··· Data ···
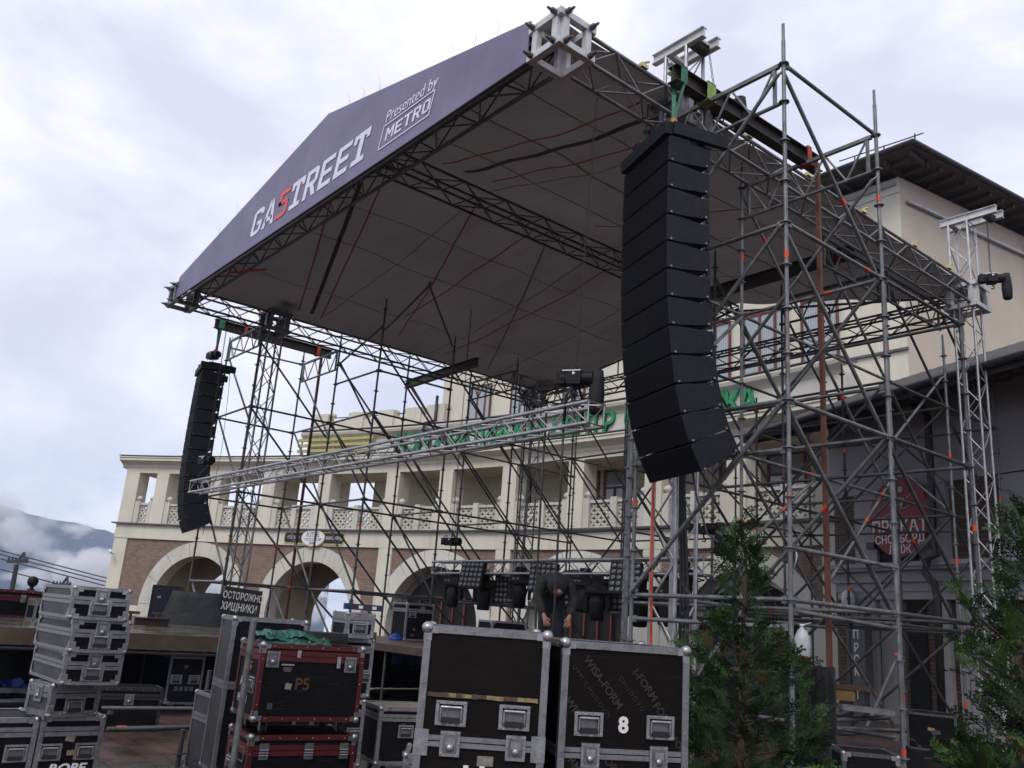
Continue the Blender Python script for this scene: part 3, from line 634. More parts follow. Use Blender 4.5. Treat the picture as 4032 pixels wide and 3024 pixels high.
# printed lettering (slanted, the S drawn as a red 5)
def glyph(ch, strokes, x, w, z0, hgt, sh, m, t=.19):
    b = MB()
    for pg in strokes: b.prism([(x+px*w+sh*pz*hgt, z0+pz*hgt) for px, pz in pg], (0, BY-.006, 0), (1, 0, 0), (0, 0, 1), (0, -.004, 0))
    b.build('banner_letter', m, ban)
R_ = lambda x0, x1, z0, z1: [(x0, z0), (x1, z0), (x1, z1), (x0, z1)]
GL = {'G': [[(.05, .1), (.25, 0), (.75, 0), (.95, .12), (.95, .5), (.5, .5), (.5, .36), (.72, .36), (.72, .17), (.28, .17)], [(.05, .1), (.28, .17), (.28, .83), (.05, .9)], [(.05, .9), (.28, .83), (.72, .83), (.72, .72), (.95, .72), (.95, .9), (.75, 1), (.25, 1)]],
      'A': [[(0, 0), (.24, 0), (.56, 1), (.36, 1)], [(.76, 0), (1, 0), (.66, 1), (.44, 1)], R_(.2, .8, .2, .36)],
      '5': [R_(.1, .95, .83, 1), [(.1, .5), (.34, .5), (.34, .83), (.1, .83)], [(.1, .5), (.1, .64), (.75, .64), (.95, .54), (.95, .5)], [(.72, .16), (.95, .1), (.95, .54), (.72, .52)], [(0, 0), (.75, 0), (.95, .1), (.72, .16), (0, .16)]],
      'I': [R_(.1, .9, 0, .17), R_(.38, .64, .17, .83), R_(0, 1, .83, 1), R_(0, .2, .7, .83), R_(.8, 1, .7, .83)],
      'R': [R_(.05, .3, 0, 1), [(.3, .83), (.72, .83), (.95, .9), (.78, 1), (.3, 1)], [(.72, .56), (.95, .5), (.95, .9), (.72, .83)], [(.3, .4), (.78, .4), (.95, .5), (.72, .56), (.3, .56)], [(.45, .4), (.7, .4), (1, 0), (.74, 0)]],
      'E': [R_(.05, .3, 0, 1), R_(.3, .95, 0, .17), R_(.3, .88, .42, .58), R_(.3, .95, .83, 1)],
      'M': [R_(0, .2, 0, 1), R_(.8, 1, 0, 1), [(.2, 1), (.2, .66), (.5, .28), (.5, .6)], [(.8, 1), (.5, .6), (.5, .28), (.8, .66)]],
      'O': [R_(.05, .28, .12, .88), R_(.72, .95, .12, .88), [(.05, .12), (.28, 0), (.72, 0), (.95, .12), (.72, .17), (.28, .17)], [(.05, .88), (.28, .83), (.72, .83), (.95, .88), (.72, 1), (.28, 1)]]}
GL['T'] = [R_(.38, .64, 0, .83), R_(0, 1, .83, 1)]
# measured on the banner plane: left foot of the G and right top of the last T
g0 = ony(985, 937, BY); g1 = ony(1405, 648, BY)
xw = (g1.x-g0.x)/7.4; lx = g0.x-.04; lz = g0.z-.01; H_ = ony(1480, 487, BY).z-lz+.01
for ch in 'GA5IREEI':
    glyph(ch, GL[ch], lx, xw*.9, lz, H_, .24, LETR if ch == '5' else LETW); lx += xw
q0 = ony(1490, 593, BY); q1 = ony(1690, 447, BY); mh = ony(1503, 508, BY).z-q0.z
mx0 = q0.x; mw = q1.x-q0.x; mz = q0.z
for i, ch in enumerate('METRO'): glyph(ch, GL[ch], mx0+.17+i*(mw-.14)/5, (mw-.14)/5*.88, mz+.08, mh-.16, .2, LETW)
b = MB(); cr = [(mx0, mz), (mx0+mw, mz), (mx0+mw+.1, mz+mh), (mx0+.1, mz+mh)]
for (x0, z0), (x1, z1) in zip(cr, cr[1:]+cr[:1]): b.bar((x0, BY-.008, z0), (x1, BY-.008, z1), .02, .006, up=(0, 1, 0))
b.build('banner_letter', LETW, ban)
lettering('Presented by', .27, (mx0+mw*.5+.12, BY-.006, mz+mh+.13), (1, 0, 0), (0, 0, 1), LETW, ban, name='banner_letter', shear=.2, bold=-.004, width=.95)

# corner and sleeve blocks
def block(c, s, hh, name, m=ALUW, stubs=True, lab=None):
    b = MB(); x, y, z = c; t = .085; a = s/2; k = hh/2
    for sz in (-1, 1):
        for sg in (-1, 1):
            b.bx(x-a, x+a, y+sg*(a-t*.5)-t/2, y+sg*(a-t*.5)+t/2, z+sz*(k-t/2)-t/2, z+sz*(k-t/2)+t/2)
            b.bx(x+sg*(a-t*.5)-t/2, x+sg*(a-t*.5)+t/2, y-a+t+.001, y+a-t-.001, z+sz*(k-t/2)-t/2+.002, z+sz*(k-t/2)+t/2-.002)
    for sx in (-1, 1):
        for sy in (-1, 1):
            b.bx(x+sx*(a-t*1.3)-t/2, x+sx*(a-t*1.3)+t/2, y+sy*(a-t*.5)-t*.4, y+sy*(a-t*.5)+t*.4, z-k+t, z+k-t)
            b.bx(x+sx*(a-t*.5)-t*.4, x+sx*(a-t*.5)+t*.4, y+sy*(a-t*1.3)-t/2, y+sy*(a-t*1.3)+t/2, z-k+t, z+k-t)
    o = b.build(name, m, roof)
    if stubs:
        st = MB()
        for sz in (-1, 1):
            for sg in (-1, 1):
                for dx, dy in ((0, -1), (1, 0)):
                    px, py = x+(dx*a if dx else sg*a*.68), y+(dy*a if dy else sg*a*.68); pz = z+sz*(k-t*.5)
                    if stubs == 'left' and dx: px = x-a; 
                    d = Vector((dx if stubs != 'left' else -dx, dy, 0))
                    p = Vector((px, py, pz)); st.tube(p, p+d*.06, .036, 10); st.tube(p+d*.06, p+d*.13, .022, 8, r2=.014)
        st.build('coupler_stub', mat('stub steel', (.12, .12, .13), .4, .6, .3, 20), o)
    return o
block((XRR, YF, zc-.01), .57, .47, 'corner_block'); block((XLL, YF, zc-.01), .57, .47, 'corner_block', ALUD, 'left')
for x in (XRR, XLL):
    for y in (YT, YTB): block((x, y, zc-.01), .62, .5, 'sleeve_block', ALUD if x < -10 or y < 9 else ALUW, False)
b = MB()
for y in (6.9, 9.1, 10.6, 12.2, 13.9, 15.2): b.box((XRR+.2, y, ZB+TS+.04), (.07, .12, .05)); b.tube((XRR+.2, y-.05, ZB+TS+.06), (XRR+.24, y+.06, ZB+TS+.12), .015, 6)
b.build('canopy_clamp', YEL, roof)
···
= Stated task =
Reproduce the data above in full, exactly as it is, with the pictures left out.

= Final result =
Continue the Blender Python script for this scene: part 3, from line 634. More parts follow. Use Blender 4.5. Treat the picture as 4032 pixels wide and 3024 pixels high.
# printed lettering (slanted, the S drawn as a red 5)
def glyph(ch, strokes, x, w, z0, hgt, sh, m, t=.19):
    b = MB()
    for pg in strokes: b.prism([(x+px*w+sh*pz*hgt, z0+pz*hgt) for px, pz in pg], (0, BY-.006, 0), (1, 0, 0), (0, 0, 1), (0, -.004, 0))
    b.build('banner_letter', m, ban)
R_ = lambda x0, x1, z0, z1: [(x0, z0), (x1, z0), (x1, z1), (x0, z1)]
GL = {'G': [[(.05, .1), (.25, 0), (.75, 0), (.95, .12), (.95, .5), (.5, .5), (.5, .36), (.72, .36), (.72, .17), (.28, .17)], [(.05, .1), (.28, .17), (.28, .83), (.05, .9)], [(.05, .9), (.28, .83), (.72, .83), (.72, .72), (.95, .72), (.95, .9), (.75, 1), (.25, 1)]],
      'A': [[(0, 0), (.24, 0), (.56, 1), (.36, 1)], [(.76, 0), (1, 0), (.66, 1), (.44, 1)], R_(.2, .8, .2, .36)],
      '5': [R_(.1, .95, .83, 1), [(.1, .5), (.34, .5), (.34, .83), (.1, .83)], [(.1, .5), (.1, .64), (.75, .64), (.95, .54), (.95, .5)], [(.72, .16), (.95, .1), (.95, .54), (.72, .52)], [(0, 0), (.75, 0), (.95, .1), (.72, .16), (0, .16)]],
      'I': [R_(.1, .9, 0, .17), R_(.38, .64, .17, .83), R_(0, 1, .83, 1), R_(0, .2, .7, .83), R_(.8, 1, .7, .83)],
      'R': [R_(.05, .3, 0, 1), [(.3, .83), (.72, .83), (.95, .9), (.78, 1), (.3, 1)], [(.72, .56), (.95, .5), (.95, .9), (.72, .83)], [(.3, .4), (.78, .4), (.95, .5), (.72, .56), (.3, .56)], [(.45, .4), (.7, .4), (1, 0), (.74, 0)]],
      'E': [R_(.05, .3, 0, 1), R_(.3, .95, 0, .17), R_(.3, .88, .42, .58), R_(.3, .95, .83, 1)],
      'M': [R_(0, .2, 0, 1), R_(.8, 1, 0, 1), [(.2, 1), (.2, .66), (.5, .28), (.5, .6)], [(.8, 1), (.5, .6), (.5, .28), (.8, .66)]],
      'O': [R_(.05, .28, .12, .88), R_(.72, .95, .12, .88), [(.05, .12), (.28, 0), (.72, 0), (.95, .12), (.72, .17), (.28, .17)], [(.05, .88), (.28, .83), (.72, .83), (.95, .88), (.72, 1), (.28, 1)]]}
GL['T'] = [R_(.38, .64, 0, .83), R_(0, 1, .83, 1)]
# measured on the banner plane: left foot of the G and right top of the last T
g0 = ony(985, 937, BY); g1 = ony(1405, 648, BY)
xw = (g1.x-g0.x)/7.4; lx = g0.x-.04; lz = g0.z-.01; H_ = ony(1480, 487, BY).z-lz+.01
for ch in 'GA5IREEI':
    glyph(ch, GL[ch], lx, xw*.9, lz, H_, .24, LETR if ch == '5' else LETW); lx += xw
q0 = ony(1490, 593, BY); q1 = ony(1690, 447, BY); mh = ony(1503, 508, BY).z-q0.z
mx0 = q0.x; mw = q1.x-q0.x; mz = q0.z
for i, ch in enumerate('METRO'): glyph(ch, GL[ch], mx0+.17+i*(mw-.14)/5, (mw-.14)/5*.88, mz+.08, mh-.16, .2, LETW)
b = MB(); cr = [(mx0, mz), (mx0+mw, mz), (mx0+mw+.1, mz+mh), (mx0+.1, mz+mh)]
for (x0, z0), (x1, z1) in zip(cr, cr[1:]+cr[:1]): b.bar((x0, BY-.008, z0), (x1, BY-.008, z1), .02, .006, up=(0, 1, 0))
b.build('banner_letter', LETW, ban)
lettering('Presented by', .27, (mx0+mw*.5+.12, BY-.006, mz+mh+.13), (1, 0, 0), (0, 0, 1), LETW, ban, name='banner_letter', shear=.2, bold=-.004, width=.95)

# corner and sleeve blocks
def block(c, s, hh, name, m=ALUW, stubs=True, lab=None):
    b = MB(); x, y, z = c; t = .085; a = s/2; k = hh/2
    for sz in (-1, 1):
        for sg in (-1, 1):
            b.bx(x-a, x+a, y+sg*(a-t*.5)-t/2, y+sg*(a-t*.5)+t/2, z+sz*(k-t/2)-t/2, z+sz*(k-t/2)+t/2)
            b.bx(x+sg*(a-t*.5)-t/2, x+sg*(a-t*.5)+t/2, y-a+t+.001, y+a-t-.001, z+sz*(k-t/2)-t/2+.002, z+sz*(k-t/2)+t/2-.002)
    for sx in (-1, 1):
        for sy in (-1, 1):
            b.bx(x+sx*(a-t*1.3)-t/2, x+sx*(a-t*1.3)+t/2, y+sy*(a-t*.5)-t*.4, y+sy*(a-t*.5)+t*.4, z-k+t, z+k-t)
            b.bx(x+sx*(a-t*.5)-t*.4, x+sx*(a-t*.5)+t*.4, y+sy*(a-t*1.3)-t/2, y+sy*(a-t*1.3)+t/2, z-k+t, z+k-t)
    o = b.build(name, m, roof)
    if stubs:
        st = MB()
        for sz in (-1, 1):
            for sg in (-1, 1):
                for dx, dy in ((0, -1), (1, 0)):
                    px, py = x+(dx*a if dx else sg*a*.68), y+(dy*a if dy else sg*a*.68); pz = z+sz*(k-t*.5)
                    if stubs == 'left' and dx: px = x-a; 
                    d = Vector((dx if stubs != 'left' else -dx, dy, 0))
                    p = Vector((px, py, pz)); st.tube(p, p+d*.06, .036, 10); st.tube(p+d*.06, p+d*.13, .022, 8, r2=.014)
        st.build('coupler_stub', mat('stub steel', (.12, .12, .13), .4, .6, .3, 20), o)
    return o
block((XRR, YF, zc-.01), .57, .47, 'corner_block'); block((XLL, YF, zc-.01), .57, .47, 'corner_block', ALUD, 'left')
for x in (XRR, XLL):
    for y in (YT, YTB): block((x, y, zc-.01), .62, .5, 'sleeve_block', ALUD if x < -10 or y < 9 else ALUW, False)
b = MB()
for y in (6.9, 9.1, 10.6, 12.2, 13.9, 15.2): b.box((XRR+.2, y, ZB+TS+.04), (.07, .12, .05)); b.tube((XRR+.2, y-.05, ZB+TS+.06), (XRR+.24, y+.06, ZB+TS+.12), .015, 6)
b.build('canopy_clamp', YEL, roof)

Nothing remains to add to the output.